I guess my big ? I have is IF the Mits TVs received a patch that fixed the problem that allowed you to turn off the DLP link mode and the IR Active Shutter 3D glasses that are bundled with the starter pack worked correctly would they be better than the DLP link glasses such as the Optomas.
And to be more specific, I mean if there were no polarization rainbows on the DLP link, which technology (3D IR Active Shutter vs DLP link) would be better as far as black level, picture quality,clarity, color and 3D effects?

Well if a firmware fix is actually possible or available to correct some of these problems and Mitsubishi does not make it available I guess that will speak for itself and will effect my purchases in the future...
post #146 of 662
I ordered two pairs from Projectorzone.com for $81 each and paid for the 2 day shipping and then came on time. Initial impression is they are pretty solid but a little on the heavy side. They came packaged in a sturdy box and came with 3 nose sizes.

As for the comfort level, they feel a little heavy, and for my big head they were tight just above the ears. I tried all three nose pieces and couldn't really get comfortable with any of them. I finally settled on the medium sized one. Hopefully they will break in over time and get looser on my head.
I am using these glasses with a Mits 60C9.

As for the performance of the glasses, all I can say is wow. I was shocked at how well the 3D picture looked on the demo disk for the Panny 300, and Cloudy w a chance of meatballs.

The teal color of 3d mode disappeared, and the blacks were perfect, the colors were bright, and i didn't notice hardly any brightness loss. I think I saw a little bit of rainbows on the brighter grand canyon scene, but it didn't bother me and was only there for a little bit on the screen. So far, I am happy with these glasses other than being a little tight on my head.
post #147 of 662
Thread Starter 
Thanks for your impression ksupilot7! All accounts have leaned towards a great picture. And by far the best glasses to get. I am a little worried now about being tight around the ears cuz I have a large head too. ;-O

Tuesday can't get here fast enough!
post #148 of 662
I've had some time to compare the Mitsuhishi glasses, Xpand X102's, and Optoma BG-ZD101 glasses side by side on my Mitsubishi WD-73837 (2009 model). I used directv content, downloaded movie trailers and PS3 games.

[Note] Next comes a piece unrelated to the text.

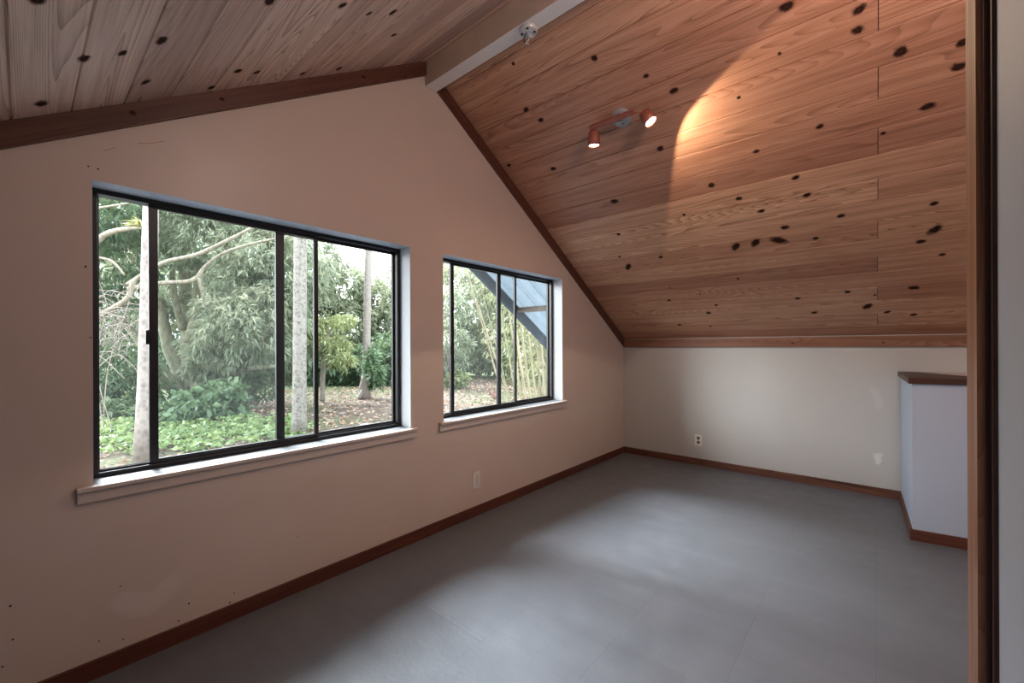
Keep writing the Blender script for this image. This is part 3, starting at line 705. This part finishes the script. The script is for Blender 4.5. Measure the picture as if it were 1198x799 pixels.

Let me make it clear that the worst picture quality clearly belongs to the Mitsubishi glasses, it's not even close. The blacks are lighter and cyan, some users may not notice it if they aren't viewing in a dark room or have nothing to compare them to but when compared side by side to DLP-Link glasses it is unmistakable. They also dim the picture more than the DLP-Link glasses and the colors are skewed to the blue side. The only positive I can think of is that they are much lighter and more comfortable than the other glasses and do not have the polarization rainbows. A 2010 Mitsubishi owner will likely have better results with these glasses as they can turn off the DLP-Link light flashes that cause the crushed blacks and cyan tint, I however have no firsthand experience with this.

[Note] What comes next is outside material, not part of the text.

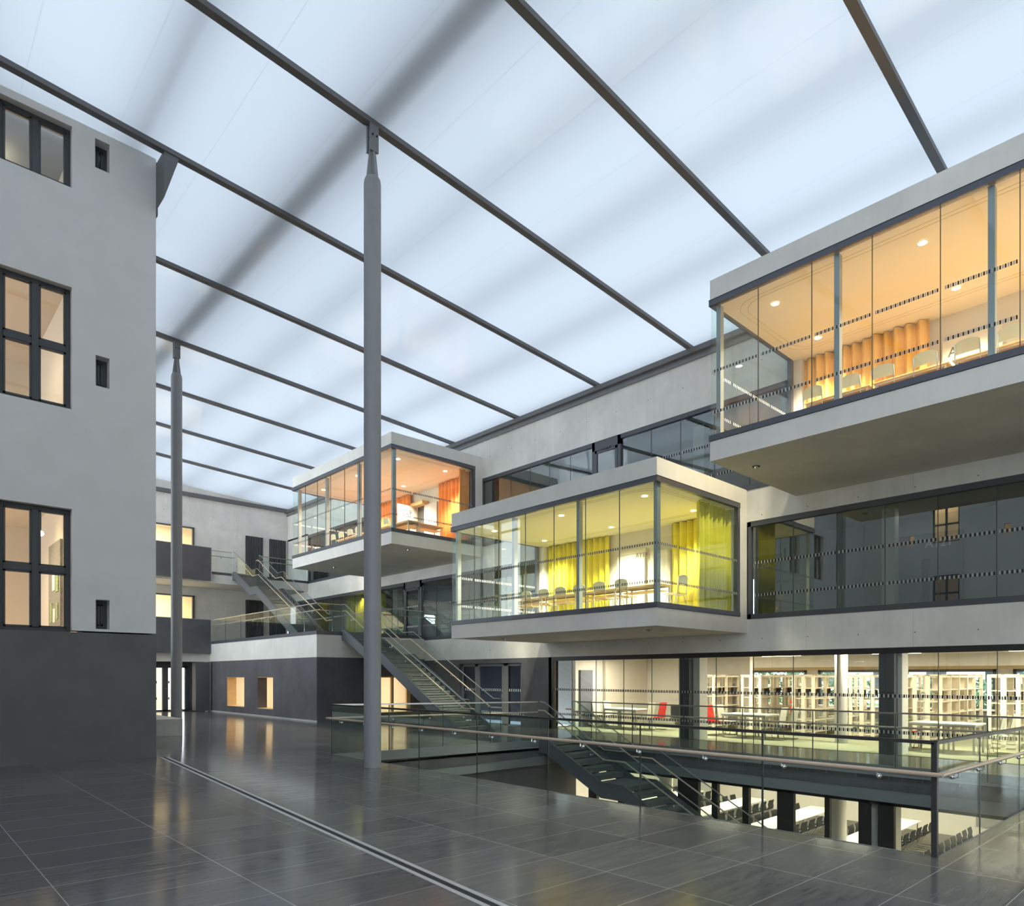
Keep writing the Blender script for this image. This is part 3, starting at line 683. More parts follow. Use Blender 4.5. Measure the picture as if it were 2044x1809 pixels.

The Xpands and Optomas both have fairly good 3D picture quality however the Optomas are IMHO the better choice for a few reasons. Both of these glasses eliminate the cyan tint of the blacks, the Optomas however have noticeably deeper blacks. The blacks are quite amazing actually with these glasses yet they do not dim the overall picture more than the Xpands. I also like the colors slightly better with the Optomas, the Xpands seem to have a very slight green skew when compared side by side, this is very subtle however and shouldn't be a concern. The Optomas also have use a standard battery as compared to the proprietary one in the Xpands. Both glasses are fairly bulky and heavy. It's kind of a tie when it comes to comfort as the shape of your head will likely determine what fits best.

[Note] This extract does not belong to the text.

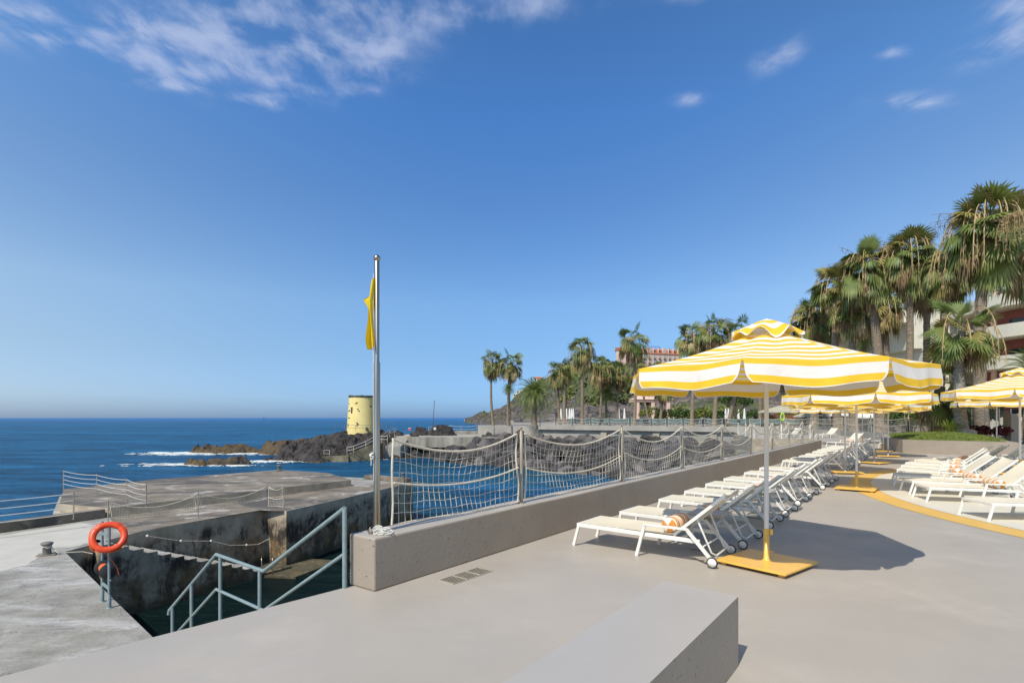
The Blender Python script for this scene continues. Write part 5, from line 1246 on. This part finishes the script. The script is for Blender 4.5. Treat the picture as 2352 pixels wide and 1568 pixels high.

Both of the DLP link glasses use the reverse mode while the Mitsubishi pair uses normal so they can't be used together. With both DLP link glasses I can see the polarization rainbows (looks like a purple/green streak in the upper corners of the TV). This is not present at all on the Mitsubishi glasses. These are mostly visible in whites and blues, such as a white backdrop or sky scene. They are virtually invisible at all other times. While this is a concern for me, I consider this to be much more tolerable than the problems presented by the Mitsubishi glasses. If the manufacturers of these glasses would rotate the polarization of the lenses about 20 degrees or so the rainbows would be completely gone. I have not gotten a chance to try and contact Xpand and Optoma about this but I will soon.

In my opinion an owner of a pre-2010 Mitsubishi DLP should get the Optoma BG-ZD101 glasses. They have the best picture quality and are the cheapest.
post #149 of 662
If you can get your hands on a copy of the 3D version of Monsters vs. Aliens, the 3D and picture quality is stunning. Notably better than "Cloudy" and anything on the Mits/Disney demo disc.

I bought the Samsung bundle (2 pairs glasses and the disc) just to get the movie, then sold the glasses off on eBay. Effectively paid about $75 for the disc when all was said and done, but they really did the 3D right on this one, and great, vivid colors.
post #150 of 662
So if I was purchasing a 2010 82738 should I just purchase the Optoma's and call it a day?